[Begin Material provided]
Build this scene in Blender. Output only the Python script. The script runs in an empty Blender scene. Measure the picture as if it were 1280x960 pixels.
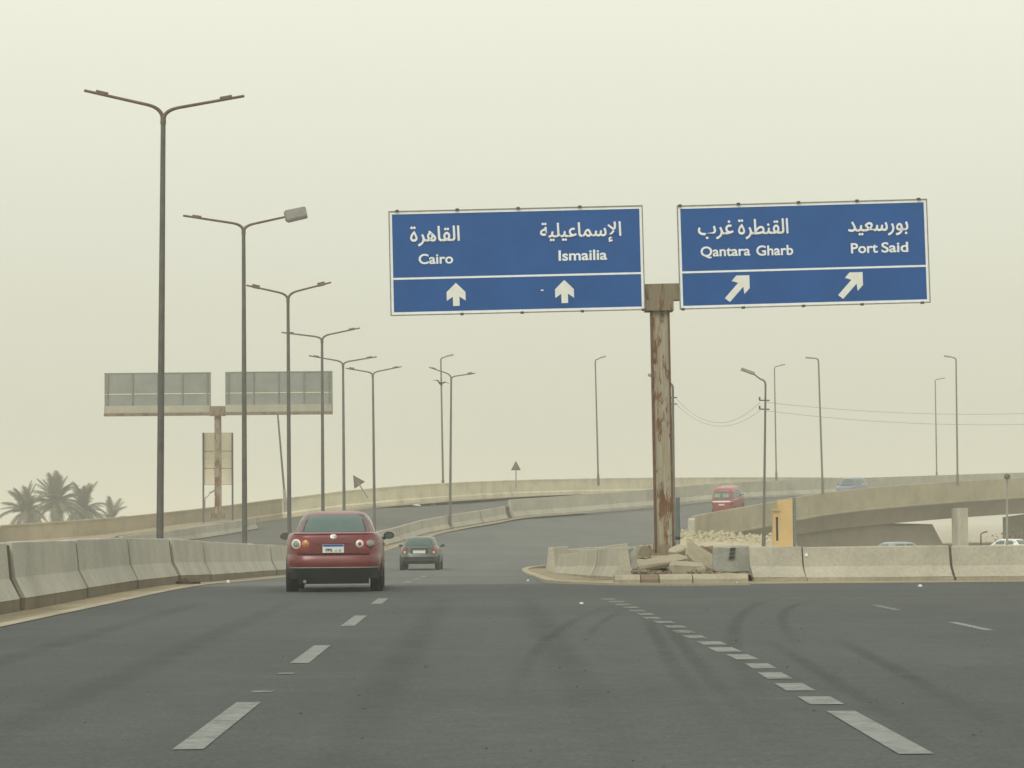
import bpy, math, random
from mathutils import Vector, Matrix
from mathutils.bvhtree import BVHTree
R = math.radians
sc = bpy.context.scene
COL = sc.collection
rnd = random.Random(7)

# ------------------------------------------------------------------ camera
F, PITCH, ROLL, CAMZ = 3300.0, math.atan(177 / 3300.0), R(0.5), 1.25
cam = bpy.data.cameras.new('camera')
cam.sensor_width = 36.0
cam.lens = 36.0 * F / 1280.0
cam.clip_start, cam.clip_end = 0.5, 12000
camo = bpy.data.objects.new('camera', cam)
COL.objects.link(camo)
camo.matrix_world = Matrix.Translation((0, 0, CAMZ)) @ Matrix.Rotation(R(90) + PITCH, 4, 'X') @ Matrix.Rotation(-ROLL, 4, 'Z')
sc.camera = camo
# ------------------------------------------------------------------ sky and sun
SUN_EL, SUN_AZ = R(46), R(202)        # behind the camera, to its left
wd = bpy.data.worlds.new('World'); sc.world = wd; wd.use_nodes = True
nt = wd.node_tree; bg = nt.nodes['Background']
sky = nt.nodes.new('ShaderNodeTexSky'); sky.sky_type = 'NISHITA'; sky.sun_disc = False
sky.sun_elevation = SUN_EL; sky.sun_rotation = SUN_AZ; sky.dust_density = 8.0; sky.air_density = 1.5
tc = nt.nodes.new('ShaderNodeTexCoord'); sx = nt.nodes.new('ShaderNodeSeparateXYZ')
nt.links.new(tc.outputs['Generated'], sx.inputs[0])
rp = nt.nodes.new('ShaderNodeValToRGB'); nt.links.new(sx.outputs['Z'], rp.inputs[0])
el = rp.color_ramp.elements
el[0].position = 0.0; el[0].color = (0.635, 0.64, 0.51, 1)
el[1].position = 1.0; el[1].color = (1.0, 1.0, 0.91, 1)
for p, c in ((0.1, (0.79, 0.80, 0.665)), (0.2, (0.94, 0.95, 0.80)), (0.5, (1.0, 1.0, 0.88))):
    e = el.new(p); e.color = (*c, 1)
scl = nt.nodes.new('ShaderNodeVectorMath'); scl.operation = 'SCALE'; scl.inputs['Scale'].default_value = 10.0
nt.links.new(rp.outputs[0], scl.inputs[0])
mx = nt.nodes.new('ShaderNodeMix'); mx.data_type = 'RGBA'; mx.inputs[0].default_value = 0.94
nt.links.new(sky.outputs[0], mx.inputs[6]); nt.links.new(scl.outputs[0], mx.inputs[7])
nt.links.new(mx.outputs[2], bg.inputs[0]); bg.inputs[1].default_value = 0.1
sl = bpy.data.lights.new('sun', 'SUN'); sl.energy = 1.4; sl.angle = R(25); sl.color = (1.0, 0.96, 0.86)
so = bpy.data.objects.new('sun', sl); COL.objects.link(so)
sd = Vector((math.sin(SUN_AZ) * math.cos(SUN_EL), math.cos(SUN_AZ) * math.cos(SUN_EL), math.sin(SUN_EL)))
so.rotation_euler = sd.to_track_quat('Z', 'Y').to_euler()
so.location = sd * 100
sc.view_settings.view_transform = 'Standard'; sc.view_settings.look = 'None'
sc.view_settings.exposure = 0.0; sc.view_settings.gamma = 1.0
sc.cycles.volume_bounces = 4; sc.cycles.max_bounces = 10; sc.cycles.diffuse_bounces = 3
sc.cycles.use_denoising = True; sc.cycles.transparent_max_bounces = 16
HAZE_DENSITY = 0.00125

# ------------------------------------------------------------------ projection helpers
CR, SR, CP, SP = math.cos(ROLL), math.sin(ROLL), math.cos(PITCH), math.sin(PITCH)
def at(px, py, d):
    "world point seen at photo pixel px,py at distance d in front of the camera"
    u, v = px - 640.0, 480.0 - py
    u0, v0 = u * CR + v * SR, -u * SR + v * CR
    dx, dy, dz = u0, F * CP - v0 * SP, F * SP + v0 * CP
    t = d / dy
    return Vector((dx * t, d, CAMZ + dz * t))
def proj(p):
    x, y, z = p[0], p[1], p[2] - CAMZ
    fw, up = y * CP + z * SP, -y * SP + z * CP
    u0, v0 = F * x / fw, F * up / fw
    return 640 + u0 * CR - v0 * SR, 480 - (u0 * SR + v0 * CR)
def base_at(px, d, z):
    y = 660
    for _ in range(4):
        p = at(px, y, d); y = proj((p.x, d, z))[1]
    return Vector((at(px, y, d).x, d, z))

# ------------------------------------------------------------------ materials
class G:
    def __init__(s, name):
        s.m = bpy.data.materials.new(name); s.m.use_nodes = True
        s.nt = s.m.node_tree; s.b = s.nt.nodes['Principled BSDF']; s.out = s.nt.nodes['Material Output']
        s.pos = None
    def n(s, t, **k):
        x = s.nt.nodes.new(t)
        for a, v in k.items(): setattr(x, a, v)
        return x
    def l(s, a, b): s.nt.links.new(a, b)
    def coord(s, local=False):
        if local: return s.n('ShaderNodeTexCoord').outputs['Object']
        if s.pos is None: s.pos = s.n('ShaderNodeNewGeometry').outputs['Position']
        return s.pos
    def noise(s, scale, detail=4, stretch=(1, 1, 1), rough=0.6, local=False):
        mp = s.n('ShaderNodeMapping'); mp.inputs['Scale'].default_value = [scale * q for q in stretch]
        s.l(s.coord(local), mp.inputs[0])
        t = s.n('ShaderNodeTexNoise'); t.inputs['Scale'].default_value = 1.0
        t.inputs['Detail'].default_value = detail; t.inputs['Roughness'].default_value = rough
        s.l(mp.outputs[0], t.inputs['Vector']); return t.outputs['Fac']
    def ramp(s, fac, pts):
        r = s.n('ShaderNodeValToRGB'); e = r.color_ramp.elements
        e[0].position, e[0].color = pts[0][0], (*pts[0][1], 1)
        e[1].position, e[1].color = pts[-1][0], (*pts[-1][1], 1)
        for p, c in pts[1:-1]:
            q = e.new(p); q.color = (*c, 1)
        s.l(fac, r.inputs[0]); return r.outputs[0]
    def mix(s, fac, a, b, mode='MIX'):
        m = s.n('ShaderNodeMix', data_type='RGBA', blend_type=mode)
        for i, v in ((0, fac), (6, a), (7, b)):
            if hasattr(v, 'is_linked') or hasattr(v, 'links'): s.l(v, m.inputs[i])
            elif i == 0: m.inputs[0].default_value = v
            else: m.inputs[i].default_value = (*v, 1)
        return m.outputs[2]
    def col(s, c):
        if hasattr(c, 'links'): s.l(c, s.b.inputs['Base Color'])
        else: s.b.inputs['Base Color'].default_value = (*c, 1)
    def bump(s, h, strength=0.3, dist=0.02):
        b = s.n('ShaderNodeBump'); b.inputs['Strength'].default_value = strength; b.inputs['Distance'].default_value = dist
        s.l(h, b.inputs['Height']); s.l(b.outputs[0], s.b.inputs['Normal'])
    def set(s, rough=0.6, metal=0.0, spec=0.4, coat=0.0):
        s.b.inputs['Roughness'].default_value = rough; s.b.inputs['Metallic'].default_value = metal
        s.b.inputs['Specular IOR Level'].default_value = spec; s.b.inputs['Coat Weight'].default_value = coat
        s.b.inputs['Coat Roughness'].default_value = 0.08
        return s.m
def simple(name, c, rough=0.6, metal=0.0, spec=0.4, coat=0.0, var=0.18, scale=6.0, local=True):
    g = G(name); f = g.noise(scale, 5, local=local)
    lo = tuple(q * (1 - var) for q in c); hi = tuple(min(1, q * (1 + var)) for q in c)
    g.col(g.ramp(f, [(0.3, lo), (0.7, hi)]))
    return g.set(rough, metal, spec, coat)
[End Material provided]
Would you reproduce the lines above, from the very first through the line containing "rnd = random.Random(7)", exactly and without the pictures?

Written solution ::
Build this scene in Blender. Output only the Python script. The script runs in an empty Blender scene. Measure the picture as if it were 1280x960 pixels.
import bpy, math, random
from mathutils import Vector, Matrix
from mathutils.bvhtree import BVHTree
R = math.radians
sc = bpy.context.scene
COL = sc.collection
rnd = random.Random(7)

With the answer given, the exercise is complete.